Ted Striphas is Professor and Chair of Media Studies at the University of Colorado Boulder, USA. He studies the history, culture, and politics of technology, with a focus on the relationship between emergent technologies and patterns of social and linguistic change. His research and teaching lie at the intersection of cultural studies, communication, the digital humanities, and science and technology studies. Striphas holds a master’s degree and a doctorate in Communication Studies from the University of North Carolina at Chapel Hill, and a bachelor’s degree in Communication from the University of New Hampshire.

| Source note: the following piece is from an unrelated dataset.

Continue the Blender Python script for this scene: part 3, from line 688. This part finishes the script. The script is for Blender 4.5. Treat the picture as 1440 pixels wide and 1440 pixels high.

Striphas’s first book, The Late Age of Print: Everyday Book Culture from Consumerism to Control (Columbia University Press, 2009), analyzes the book publishing industry’s decisive role in shaping a modern, connected consumer culture in the United States. Widely reviewed, it received the Book of the Year Award from the National Communication Association’s Critical-Cultural Studies Division. His second book, Algorithmic Culture Before the Internet (Columbia University Press, 2023), traces the historical entanglement of culture and computation in language long before the technological wizardry of Silicon Valley. The book, along with the research leading up to it, was instrumental in establishing “algorithmic culture” as both an object of study and a widely used term in the English-language lexicon.
His work has been translated into German, Italian, Korean, and Turkish. In addition to serving on multiple book and journal editorial boards, Striphas is co-editor of the field-defining journal Cultural Studies.